そもそもシリコダマってのが私の中にあったのか??
響きからして、尻にあるんだろう。小さい玉が。
―その…しりこだまって言うんですか(恥ずかしい)、それ、何なんですか?
「人の気が集まっている球状の気の玉です」
―は、はあ…。
「どこか、水の近く、池とか川の近くでおかしな感じになったとき、ありませんでしたか?」
―池…いや、ないですねぇ……あ。
「あります?なんか違和感感じたようなこと?」
―ある…。ありました、川の上の橋で。めまいがして歩けなくなった。
「ああ~。それですね。そこで抜かれてますね、尻小玉」
―えええええ!?
「間違いないです。それからじゃないですか、なんか変わったの」
―確かに…。って、え?ほんとなんですか?しりこだま(恥ずかしい)っていうの?
「本当です。河童に持っていかれてます。

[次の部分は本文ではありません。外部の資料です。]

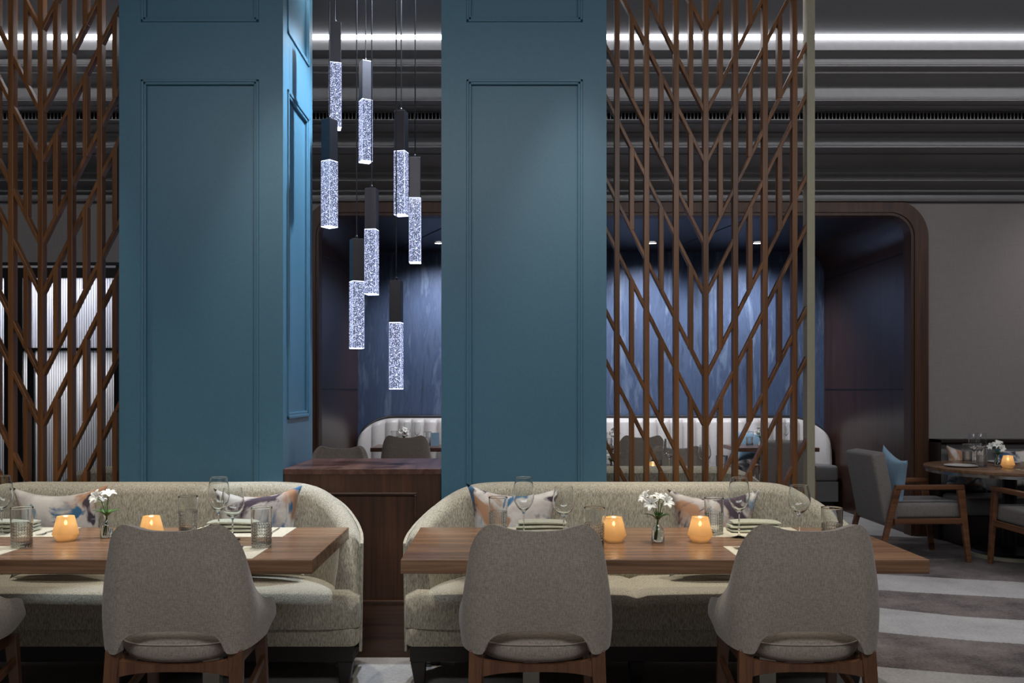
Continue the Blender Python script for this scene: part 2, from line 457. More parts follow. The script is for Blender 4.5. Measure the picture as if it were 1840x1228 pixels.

どこかの龍のところに持って行ってます」
―かっぱ…りゅう…
「ホウライ様、どうして私みたまを選ばれたのですか?」
―あ、それはシャンバラのサイトで今電話できるのがみたまさんだけだったからです。
「縁ですね。ご縁が結ばれました。今サイト見たら、二十人は空いています。たまたまホウライ様が見たとき、みたまだけが空いているように表示されたのでしょう」
―え、そうなんですか?(もしかしてもう少し待って他の人にすれば良かったのか?)
「ともかく、心身の不調の原因はわかりましたね。解決策は簡単です。尻小玉を取り戻せばいいのです」
―その、龍から取り戻すんですか?
「はい」
―どうやって?
「それはこのトライアルの時間内で説明は無理ですね。でもホウライ様、すこし回復されていませんか?」
―ええまあ、あまりに突飛な話で、なんか吹っ飛びました。
「しばらく凌いでみてください。またタイミングが来たら私みたまとコンタクトを取ることになるでしょうから」
―はあ…
「ああ、もうすぐ切れてしまいます。エナジーエッセンスというのをネットで検索して、それでなんとか頑張ってみてください。いいですか、エナジーエッセンスですよ」
―エナジーエッセンス…
「それから、取り急ぎあなたがすることを手短にお伝えします」
みたまさんは、何点か私に告げた。
「ではまたご縁がありましたらお話ししましょう」
―あっあのっ!
~シタールの演奏~
お電話ありがとうございました。またの機会をお待ちしております。
ええっ!?
こ、これで終わり??
河童に龍にシリコダマ???
電話カウンセリングってこんなんだっけ??
…と言いつつ、動悸も息切れもすっかり忘れ、会社へ戻る道すがらみたまさんに言われたことを急いでスマホにメモする私だった。